Des mesures pour « mettre un terme au génocide » dans la bande de Gaza

P L’Espagne a ouvert la voie à la reconnaissance de l'État palestinien par les pays européens, qui culminera le 22 de ce mois à l'Assemblée générale des Nations Unies. La France, la Belgique et, bientôt, le Royaume-Uni rejoignent désormais l’Espagne. Au total, près de 150 pays sur 193 membres des Nations unies reconnaissent aujourd'hui l'État palestinien. La reconnaissance de l'État palestinien par deux puissances européennes majeures, membres du Conseil de sécurité de l'ONU, devrait ainsi placer la solution à deux États au cœur du débat international.

L’Espagne est devenue un véritable modèle pour les pays européens touchés par ses positions sur la cause palestinienne et les violations du droit international humanitaire perpétrées à Gaza.

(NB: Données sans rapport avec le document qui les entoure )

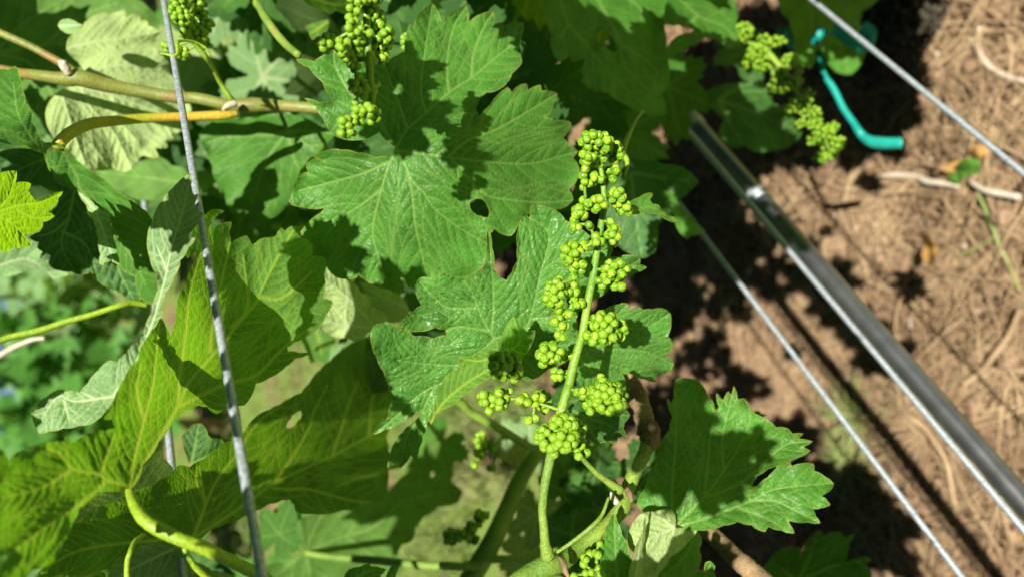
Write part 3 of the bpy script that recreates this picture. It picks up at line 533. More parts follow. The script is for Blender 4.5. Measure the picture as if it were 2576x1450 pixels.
leaf('vine_leaf', 'small curled leaf tip peeping out right of the bunch, over the dark canes',
  'C1 880,75 920,55 960,40 1020,8 1066,10 1040,60 1062,90 1110,100 1120,125 1180,140 1190,170 1252,222 1215,230 1100,165 1000,155 890,168',[(1590,510,.33),(1700,540,.34),(1640,500,.34)],['C1 890,150 1050,120 1230,222'],'top',M_LEAF,2.8,0.8,0.8,sp=18)
leaf('vine_leaf', 'young leaf pair tip at the bottom edge left of centre, serrated and sunlit',
  'B2 655,1490 690,1400 780,1372 862,1352 870,1370 950,1382 985,1392 940,1440 950,1490',[(870,1440,.36),(960,1440,.36),(920,1430,.36)],['B2 720,1490 860,1400 975,1395'],'top',M_LEAF,3,1,1,sp=20)
leaf('vine_leaf', 'tiny leaf tip with a red point at the bottom edge left of centre',
  'B2 975,1490 1000,1400 1035,1355 1080,1372 1060,1420 1030,1490',[(980,1440,.36),(1000,1430,.36),(990,1460,.36)],['B2 1000,1480 1070,1375'],'top',M_LEAF,3,0.5,0.5,sp=0)

# top and right, behind the bunches
leaf('vine_leaf', 'soft-focus wide leaf with a brown hole, at the top right of the big leaf',
  'C0 150,-60 220,0 245,60 272,200 300,270 290,340 340,450 480,560 600,680 720,700 860,792 1000,862 1170,862 1125,700 1185,655 1160,400 1150,200 1200,-60',
  [(1400,50,.44),(1650,60,.50),(1660,280,.48),(1450,150,.45)],['C0 350,-60 430,180 560,330 700,500 1000,800','C0 620,-40 760,200 820,330 850,500 1050,700','C0 820,-60 1000,100 1150,300','C0 430,180 350,330','C0 820,330 1000,450 1150,600'],'top',M_LEAF,4.2,1.0,2.0,holes=['C0 655,235 700,225 740,250 762,300 790,400 700,340 650,320 632,280'],sp=40)
leaf('vine_leaf', 'curved blue-green leaf at the top, right of the holed one, over the soil',
  'C0 1190,-60 1150,180 1250,190 1340,215 1450,240 1330,250 1250,270 1195,320 1148,415 1205,447 1245,400 1290,388 1340,345 1385,340 1450,285 1550,290 1640,370 1720,330 1685,200 1702,100 1640,-60',
  [(1700,30,.50),(1830,60,.52),(1720,130,.48)],['C0 1250,-40 1400,120 1600,200 1700,320','C0 1400,120 1250,270'],'top',M_LEAF,4.5,1,1.5,sp=36)
leaf('vine_leaf', 'blurred hanging leaf crossed by the upper right wire, beside turquoise tape',
  'D0 80,-60 92,80 162,150 180,230 205,300 198,430 262,500 310,512 352,480 360,380 400,330 440,440 482,520 560,560 640,560 702,480 742,350 722,250 692,180 702,90 800,30 880,-60',
  [(1980,30,.80),(2150,40,.80),(2080,150,.78)],['D0 300,-60 330,200 300,490','D0 380,-60 520,250 600,540'],'top',M_LEAF,6,0.5,2,sp=60)
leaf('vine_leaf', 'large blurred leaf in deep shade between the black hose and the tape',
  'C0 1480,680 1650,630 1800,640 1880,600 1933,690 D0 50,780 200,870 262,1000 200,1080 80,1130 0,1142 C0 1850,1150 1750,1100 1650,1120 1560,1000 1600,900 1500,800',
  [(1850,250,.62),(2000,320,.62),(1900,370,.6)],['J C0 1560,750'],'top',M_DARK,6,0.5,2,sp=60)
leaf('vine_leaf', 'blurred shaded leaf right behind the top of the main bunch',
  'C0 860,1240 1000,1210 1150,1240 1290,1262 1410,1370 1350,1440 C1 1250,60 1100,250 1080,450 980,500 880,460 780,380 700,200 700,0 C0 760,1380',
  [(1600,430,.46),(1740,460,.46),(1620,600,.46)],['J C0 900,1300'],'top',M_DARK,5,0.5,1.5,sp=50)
leaf('vine_leaf', 'blurred narrow leaf lying along the lower wire, lit on its edge',
  'C1 1130,-20 1190,0 1240,60 1290,130 1380,220 1460,300 1350,330 1320,355 1250,285 1225,180 1150,80',[(1680,500,.46),(1760,570,.47),(1700,580,.47)],['C1 1140,0 1250,150 1440,300'],'top',M_LEAF,4.5,0.5,1,sp=30)
leaf('vine_leaf', 'large dark leaf with star-shaped veins left of the big holed leaf',
  'A0 1500,1000 1600,920 1800,900 B0 0,890 240,860 500,960 600,1010 540,1080 400,1200 330,1290 290,1400 B1 230,90 170,170 100,200 0,265 A1 1900,200 1840,140 1750,170 1700,50 A0 1640,1400 1600,1250 1560,1150',
  [(560,350,.47),(760,320,.45),(640,520,.48)],['B0 240,990 100,1020 -200,1030 A0 1550,1080','B0 240,990 80,1210 A1 1900,80','B0 240,990 290,1200 330,1290','B0 240,990 400,1100 530,1080','B0 240,990 450,990 600,1010','B0 240,990 230,900'],'top',M_LEAF,4.5,0.8,1.5,sp=44)
leaf('vine_leaf', 'pale blurred leaf with a yellow vein behind the top teeth of the big leaf',
  'B0 1330,-60 1320,20 1400,160 1480,120 1580,150 1700,140 1800,130 1880,90 1890,-60',[(1090,20,.44),(1200,30,.45),(1270,20,.45)],['B0 1600,-60 1620,60 1610,150','B0 1650,-60 1500,40 1400,120'],'top',M_PALE,4,0.8,1,sp=30)
leaf('vine_leaf', 'yellow-green translucent leaf scrap below the top edge, left of the upper bunch',
  'B0 370,200 450,170 550,150 540,230 500,270 420,300 400,250',[(770,70,.40),(820,60,.40),(790,90,.40)],['B0 540,170 400,260'],'under',M_GLOW,4,0.8,1,sp=30)
leaf('vine_leaf', 'bright backlit leaf along the top edge left of the upper bunch',
  'B0 350,-60 370,20 450,60 520,90 560,110 600,80 700,110 760,60 800,-60',[(770,10,.42),(880,10,.40),(830,30,.42)],['B0 350,-40 600,40 780,0'],'under',M_GLOW,4,0.8,1,sp=30)
leaf('vine_leaf', 'pale leaf behind the steel wire just below the felted leaf, left',
  'A0 700,1290 850,1280 960,1300 1050,1230 1200,1180 1300,1250 1450,1300 1640,1300 1560,1450 A1 1400,60 1200,50 1100,60 960,30',[(330,440,.52),(520,440,.52),(420,480,.52)],['J A0 1500,1400'],'under',M_LEAF,5,0.6,1.2,sp=36)

# ------------------------------------------------------------------ ordinary vine leaves for the canopy behind and for leaves added to cast shade
def generic_outline(seed, n=150):
    r = random.Random(seed); pts = []
    for i in range(n):
        a = -math.pi + 2 * math.pi * (i + 0.5) / n
        lob = 0
        for c, h, w in ((0, 1.0, .42), (.98, .86, .36), (-.98, .86, .36), (1.95, .64, .40), (-1.95, .64, .40), (2.6, .5, .3), (-2.6, .5, .3)):
            lob = max(lob, h * math.exp(-((a - c) / w) ** 2 * .8))
        rad = .42 + .58 * lob
        if abs(abs(a) - math.pi) < .22: rad *= .35 + abs(abs(a) - math.pi) * 2.6
        rad *= 1 + .07 * (abs(((i * 1.0 + seed) % 5) / 2.5 - 1) * 2 - 1) + r.uniform(-.02, .02)
        pts.append((rad * math.cos(a), rad * math.sin(a)))
    return np.array(pts)
def generic_mesh(seed, mat, s):
    raw = generic_outline(seed) * 100
    prim = [smoothpath(np.array([(0, 0, 0), (rr * 50 * math.cos(a), rr * 50 * math.sin(a + .04), 0), (rr * 96 * math.cos(a), rr * 96 * math.sin(a), 0)]), 4)[:, :2] for a, rr in ((0, 1), (.98, .86), (-.98, .86), (1.95, .64), (-1.95, .64))]
    rs = np.random.RandomState(seed)
    cup = rs.uniform(-.25, .25); fold = rs.uniform(0.0, .3)
    pts, q, d, vein, edge, poly = blade_data(raw, prim, s, lambda x, y: np.zeros(len(x)), 'under', 1.0, 1.4, (), 22, 0.06, 0.7)
    x, y = pts[:, 0] / 100, pts[:, 1] / 100
    z = d * 14 + cup * (x * x + y * y) * .7 + fold * np.abs(y) * .6 + .05 * np.sin(3 * x + seed) * np.sin(3.3 * y + seed * 2) + rs.uniform(-.2, .2) * x * x
    me_o = mesh('vine_leaf', np.stack([x, y, z], 1), q, mat, None, (0, 0, 0)); fattr(me_o, 'vein', vein); fattr(me_o, 'edge', edge * 0); return me_o
GEN = [generic_mesh(s, m, 3.4) for s, m in ((1, M_LEAF), (2, M_LEAF), (3, M_DARK), (4, M_DARK), (5, M_PALE), (6, M_GLOW))]
FAR = [generic_mesh(s, m, 14) for s, m in ((11, M_LEAF), (12, M_LEAF), (13, M_PALE))]
used_gen = set()
def place_leaf(protos, k, loc, size, normal, spin, label, group):
    o = protos[k]
    if (id(protos), k) in used_gen: o = o.copy(); COL.objects.link(o)
    else: used_gen.add((id(protos), k))
    z = Vector(normal).normalized(); xax = z.orthogonal().normalized(); xax = Matrix.Rotation(spin, 3, z) @ xax; yax = z.cross(xax)
    m = Matrix((xax, yax, z)).transposed().to_4x4() @ Matrix.Diagonal((size, size, size, 1)); m.translation = Vector(loc)
    o.matrix_world = m; tag(o, label, 'leaf', group); return o
rl = random.Random(5)
def facing(tilt=0.6):
    n = -Lw * 0.6 + (M @ np.array((0, 0, 1.0))) * 0.4 + np.array([rl.uniform(-1, 1) for _ in range(3)]) * tilt
    return n
LAND = [(60, 60, 'in the top left corner'), (260, 420, 'below the felted leaf'), (560, 60, 'beside the soft bunch at upper left'), (620, 260, 'around the end of the olive cane'), (700, 60, 'under the slanting pale petiole'), (860, 30, 'above the upper bunch'), (1060, 40, 'left of the big leaf teeth'), (1250, 60, 'at the top edge above the big leaf'), (1400, 200, 'right of the teeth of the big leaf'), (1500, 60, 'near the brown-holed leaf'), (1680, 150, 'over the top of the black tube'), (700, 450, 'under the star-veined leaf'), (600, 620, 'in the gap right of the near wire'), (900, 760, 'in the gap under the big leaf'), (1200, 650, 'behind the finger-like lobe'), (450, 1350, 'under the thick petiole'), (650, 1400, 'right of the near wire at the bottom'), (60, 560, 'at the left edge'), (300, 300, 'behind the felted leaf')]
def where(px, py): return min(LAND, key=lambda z: (z[0] - px) ** 2 + (z[1] - py) ** 2)[2]
KIND = ('green', 'fresh green', 'dark', 'deep green', 'pale', 'glowing yellow-green')
# region (x0,x1,y0,y1 in picture, near, far) : dense canopy behind the upper left
BACK = [(-80, 700, -80, 560, .56, .85, 34), (560, 1400, -80, 330, .50, .8, 40), (420, 1000, 250, 640, .55, .85, 18), (1300, 1700, -80, 260, .62, .9, 9), (620, 950, 560, 760, .6, .8, 3), (620, 1000, 880, 1020, .72, .9, 4), (250, 760, 1250, 1500, .7, .9, 5), (1000, 1350, 520, 780, .52, .7, 5)]
for x0, x1, y0, y1, d0, d1, n in BACK:
    for _ in range(n):
        px, py, d = rl.uniform(x0, x1), rl.uniform(y0, y1), rl.uniform(d0, d1)
        kk_ = rl.choice((0, 1, 2, 3, 3, 4, 5)); sz = rl.uniform(.045, .07); lb = '%s %s blurred leaf %s, %s' % ('large' if sz > .058 else 'smaller', KIND[kk_], where(px, py), 'far back' if d > (d0 + d1) / 2 else 'nearer')
        place_leaf(GEN, kk_, at(px, py, d), sz, facing(.8), rl.uniform(0, 6.3), lb, lb.replace(' leaf', ' leaves'))
for (px, py, d, sz, k) in [(1560,330,.62,.045,0),(1500,250,.6,.05,2),(1500,430,.5,.03,3),(1330,1120,.62,.035,4),(1420,1230,.55,.03,0),(1440,1350,.5,.03,3),(1350,1290,.6,.03,4),(1760,1150,.43,.034,3),(1510,1290,.55,.04,3),(1470,1410,.6,.04,0),(1480,1170,.6,.035,0),(1310,1400,.62,.03,4),(1100,1120,.7,.04,0),(760,1290,.62,.035,0),(700,1340,.6,.03,1),(1850,1060,.45,.025,3),(1640,1180,.45,.028,2),(1470,1000,.45,.03,3),(1500,1180,.55,.03,2),(1880,130,.8,.05,2)]:  # a few dark ones added behind the wide leaf to shade the soil
    place_leaf(GEN, k, at(px, py, d), sz, facing(.5), rl.uniform(0, 6.3), '%s out-of-focus leaf (%s) behind %s' % (KIND[k], 'high' if py < 500 else 'low' if py > 1200 else 'midway', 'the main bunch' if px < 1700 else 'the wide leaf, added to shade the soil' if py > 900 else 'the blue-green curved leaf'), 'blurred leaves behind the main bunch')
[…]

P Gaza s’invite au Tour d’Espagne : Le dimanche 14 septembre 2025, Madrid a connu un moment inédit. La 21e et dernière étape du Tour d’Espagne n’a pas eu lieu comme prévu. Des milliers de manifestants pro-palestiniens ont envahi le parcours, contraignant les organisateurs à interrompre la compétition. Leur cible : la présence de l’équipe Israël-Premier Tech, perçue comme un outil de normalisation des violences à Gaza.

Sur la Gran Vía, artère emblématique de la capitale, les barrières ont été renversées et les drapeaux palestiniens déployés. Les slogans « Ce n’est pas une guerre, c’est un génocide ! » ou encore « Boycott Israël ! » ont rythmé la manifestation. La foule, composée de familles, de jeunes et de personnes âgées, a défilé dans une ambiance pacifique mais déterminée, bloquant l’arrivée des coureurs.

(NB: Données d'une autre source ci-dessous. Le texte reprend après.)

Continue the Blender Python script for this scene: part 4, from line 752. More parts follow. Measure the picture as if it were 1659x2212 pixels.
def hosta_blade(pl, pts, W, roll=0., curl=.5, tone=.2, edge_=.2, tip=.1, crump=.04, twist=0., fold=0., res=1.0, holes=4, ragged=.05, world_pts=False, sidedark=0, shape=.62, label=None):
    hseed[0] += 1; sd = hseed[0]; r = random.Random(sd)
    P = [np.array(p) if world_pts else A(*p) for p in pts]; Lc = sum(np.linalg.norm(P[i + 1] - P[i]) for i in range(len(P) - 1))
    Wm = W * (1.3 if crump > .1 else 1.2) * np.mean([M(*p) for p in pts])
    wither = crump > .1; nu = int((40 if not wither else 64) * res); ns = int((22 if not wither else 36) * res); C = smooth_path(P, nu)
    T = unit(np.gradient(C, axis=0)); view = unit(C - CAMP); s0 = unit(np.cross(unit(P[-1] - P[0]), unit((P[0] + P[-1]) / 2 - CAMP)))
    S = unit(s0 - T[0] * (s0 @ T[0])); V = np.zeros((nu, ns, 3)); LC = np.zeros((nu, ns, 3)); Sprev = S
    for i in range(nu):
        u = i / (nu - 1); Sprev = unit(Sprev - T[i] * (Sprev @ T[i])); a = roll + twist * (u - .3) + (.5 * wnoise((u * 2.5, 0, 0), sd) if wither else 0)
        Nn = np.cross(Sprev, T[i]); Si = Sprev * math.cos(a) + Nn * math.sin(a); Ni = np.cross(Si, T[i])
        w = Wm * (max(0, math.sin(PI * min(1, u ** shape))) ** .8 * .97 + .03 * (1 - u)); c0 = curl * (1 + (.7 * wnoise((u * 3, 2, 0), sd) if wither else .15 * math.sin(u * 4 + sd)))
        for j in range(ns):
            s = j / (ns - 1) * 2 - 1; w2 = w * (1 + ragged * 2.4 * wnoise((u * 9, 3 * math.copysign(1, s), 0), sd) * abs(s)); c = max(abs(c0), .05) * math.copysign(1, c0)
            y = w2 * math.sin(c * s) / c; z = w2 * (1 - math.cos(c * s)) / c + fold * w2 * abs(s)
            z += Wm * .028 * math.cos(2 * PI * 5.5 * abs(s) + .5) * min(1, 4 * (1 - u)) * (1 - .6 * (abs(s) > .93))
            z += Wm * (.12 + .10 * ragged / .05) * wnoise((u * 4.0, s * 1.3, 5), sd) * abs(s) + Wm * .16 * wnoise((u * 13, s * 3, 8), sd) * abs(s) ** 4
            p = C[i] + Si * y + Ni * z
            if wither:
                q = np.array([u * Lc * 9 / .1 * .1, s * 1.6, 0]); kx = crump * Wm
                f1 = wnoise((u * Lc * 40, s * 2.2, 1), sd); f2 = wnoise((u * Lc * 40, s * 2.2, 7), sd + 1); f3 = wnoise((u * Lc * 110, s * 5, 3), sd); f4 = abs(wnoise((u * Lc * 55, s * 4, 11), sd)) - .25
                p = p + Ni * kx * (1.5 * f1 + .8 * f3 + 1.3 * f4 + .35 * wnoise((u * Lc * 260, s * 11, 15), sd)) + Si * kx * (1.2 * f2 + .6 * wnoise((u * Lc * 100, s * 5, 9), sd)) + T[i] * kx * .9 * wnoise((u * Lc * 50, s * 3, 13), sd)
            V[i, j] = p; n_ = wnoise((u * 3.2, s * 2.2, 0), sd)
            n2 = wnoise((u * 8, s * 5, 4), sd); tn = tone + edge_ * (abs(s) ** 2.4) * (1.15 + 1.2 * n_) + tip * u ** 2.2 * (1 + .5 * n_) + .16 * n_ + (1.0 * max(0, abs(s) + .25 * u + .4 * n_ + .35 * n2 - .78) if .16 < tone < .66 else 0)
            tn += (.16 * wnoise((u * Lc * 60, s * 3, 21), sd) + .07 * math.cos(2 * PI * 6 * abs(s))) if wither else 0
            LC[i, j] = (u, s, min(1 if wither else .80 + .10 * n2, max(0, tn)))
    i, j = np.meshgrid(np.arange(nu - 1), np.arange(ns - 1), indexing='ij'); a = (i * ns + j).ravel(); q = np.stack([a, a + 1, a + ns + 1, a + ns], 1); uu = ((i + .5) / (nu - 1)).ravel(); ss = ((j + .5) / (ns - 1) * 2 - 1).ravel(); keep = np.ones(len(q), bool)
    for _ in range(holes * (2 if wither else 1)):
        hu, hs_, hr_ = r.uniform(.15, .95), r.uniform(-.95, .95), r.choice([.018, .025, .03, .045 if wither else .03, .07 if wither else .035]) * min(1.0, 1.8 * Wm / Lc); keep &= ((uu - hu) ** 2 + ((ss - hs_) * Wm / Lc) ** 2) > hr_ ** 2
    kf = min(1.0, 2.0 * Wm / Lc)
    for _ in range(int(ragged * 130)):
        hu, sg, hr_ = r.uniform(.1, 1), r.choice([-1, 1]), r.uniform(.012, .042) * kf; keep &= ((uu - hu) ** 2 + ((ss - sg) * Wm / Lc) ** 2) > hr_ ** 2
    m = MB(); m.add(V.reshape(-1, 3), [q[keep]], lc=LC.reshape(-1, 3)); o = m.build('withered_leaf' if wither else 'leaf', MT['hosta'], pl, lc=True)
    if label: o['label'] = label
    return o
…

P Alors que l'Espagne menaçait de se retirer de la Coupe du monde 2026 si Israël y participait, le président de la Fédération espagnole de football (Rafael Louzán) a souligné que la majorité de la société espagnole ne pouvait accepter les images d'enfants affamés et les destructions causées par les attaques israéliennes, exigeant que la FIFA adopte une position claire et suspende la participation d'Israël jusqu'à la fin de la guerre.

P L’Espagne a également imposé une interdiction permanente d'exportation d'armes, de munitions et d'équipements militaires vers Israël et a suspendu un contrat d'armement de 700 millions d'euros qui était sur le point d'atteindre Israël.  Elle a également interdit à tous les avions transportant du matériel militaire pour Israël d'utiliser l'espace aérien espagnol, empêché les navires israéliens d'accoster dans les ports espagnols.

P Elle a imposé une interdiction aux produits israéliens d'accéder aux marchés espagnols et empêché l'entrée en Espagne de responsables israéliens impliqués dans le génocide de Gaza.

Le ministre espagnol des Affaires étrangères, José Manuel Albares, a annoncé le rappel de l'ambassadrice espagnole Ana Maria Salomon Perez en Palestine occupée pour consultations, à la suite de l'escalade des tensions entre Madrid et le régime de Tel-Aviv.

Soutien humanitaire pour les palestiniens

L'Espagne a augmenté son aide humanitaire à Gaza pour atteindre 150 millions d'euros cette année.

Elle a participé avec dix navires à la Flottille Soumoud en direction de Gaza, chargés d'aide humanitaire pour les enfants de Gaza. Avec la participation de 700 militants de 40 pays, risquant leur vie, ignorant ce qui leur arriverait en route vers Gaza, une chose les unit et les motive : soutenir le peuple palestinien.

La question palestinienne confère à l’Espagne un prestige considérable, spécialement dans la Méditerranée et dans le Sud.

L’Espagne fait mieux que certains pays arabes !

La question est de savoir si l'Espagne deviendra un modèle pour certains pays arabes dont le ciel est toujours envahi par l'aviation israélienne, dont les ports et aéroports permettent encore l'accès à Israël, dont les relations avec Israël sont encore bonnes sous prétexte d'accords commerciaux et autres, dont les négociations avec l'ennemi se poursuivent, se tenant face à face avec lui dans des salles secrètes et publiques, et participant avec lui à des événements sportifs et artistiques.

Avec tant d’actes de soutien au peuple palestinien, l'Espagne servira-t-elle de modèle à certains pays arabes qui continuent de traiter avec Israël comme si rien ne se passe à Gaza et aux palestiniens.